Opinion
Civ. A. No. 24764.
April 24, 1959.
Klovsky Kuby, Philadelphia, Pa., for plaintiffs.
LaBrum Doak, Philadelphia, Pa., for defendant Stanley Plotkin.
Duane, Morris Heckscher, Philadelphia, Pa., for defendant Ralph Cohen (Third-Party).
The question posed to the Court in this proceeding is whether by the terms of a general release executed by the defendant and third-party plaintiff to the third-party defendant he effectively relinquished his right to claim contribution from the third-party defendant for injuries sustained by third parties in the same accident.
The accident out of which this suit arose occurred on April 8, 1958, at the intersection of 11th and Norris Streets, Philadelphia, Pennsylvania. Stanley Plotkin was the driver of one car and Ralph Cohen the driver of the other car. Cohen's insurance carrier, after the accident, settled the claim of defendant Plotkin and his wife by payment to them of $200 and took a general release. About a week prior to the settlement with the Plotkins, Cohen and two passengers instituted suit in this Court against the original defendant. The action by Ralph Cohen was severed and he was joined as a third-party defendant. In his amended answer defendant Cohen pleaded the above-mentioned release as an affirmative defense and has moved for summary judgment.
At oral argument counsel explicitly eliminated from consideration the question of fraud, accident or mistake, and stated that in his opinion the only question involved is one of law for determination by the Court. Counsel for Plotkin has sought earnestly to convince the Court that the language of the release did not cover third-party liability and has sought to bring the interpretation of the release within the ambit of Kent v. Fair, 1958, 392 Pa. 272, 140 A.2d 445. On the other hand, counsel for third-party defendant Cohen has just as earnestly sought to convince the Court that this release falls within the rule enunciated in Killian v. Catanese, 1954, 375 Pa. 593, 101 A.2d 379.

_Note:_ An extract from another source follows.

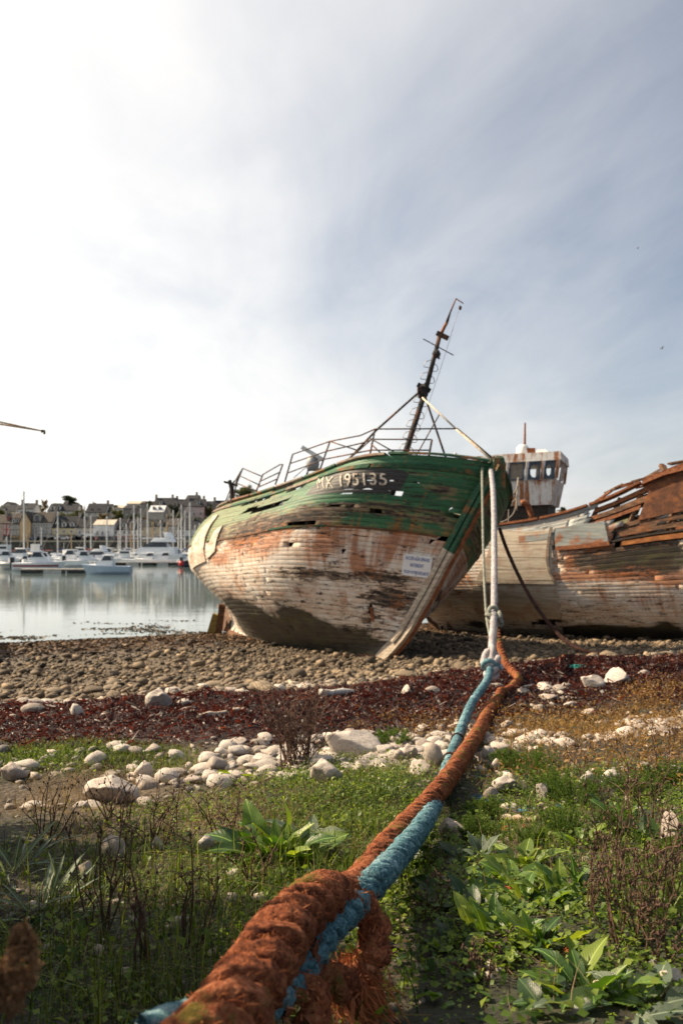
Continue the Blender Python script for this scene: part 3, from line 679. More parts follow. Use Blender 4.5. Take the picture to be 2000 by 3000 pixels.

An examination of the Fair case reveals that the release under consideration in that case specifically limited the liability released to any damage, loss or injury sustained by the releasors in the accident. There was an attempt in that case to expand the legal effect of the release to include the type of liability here attempted to be asserted, viz., third-party liability. The court there held by its very terms the general language of the release had been limited specifically to the claims for personal injuries and damages sustained by the releasors and permitted third-party liability to be asserted.
In the Killian case just the opposite conclusion was reached. The lower court, in an opinion affirmed per curiam by the Supreme Court, held that the language used was extremely broad; that no attempt was made to limit the scope of the release to claims and demands of the original defendant; and that any attempt to impose on the additional defendant further liability for injuries to third parties was barred by the terms of the release. See also Davis v. Miller, 1956, 385 Pa. 348, 123 A.2d 422.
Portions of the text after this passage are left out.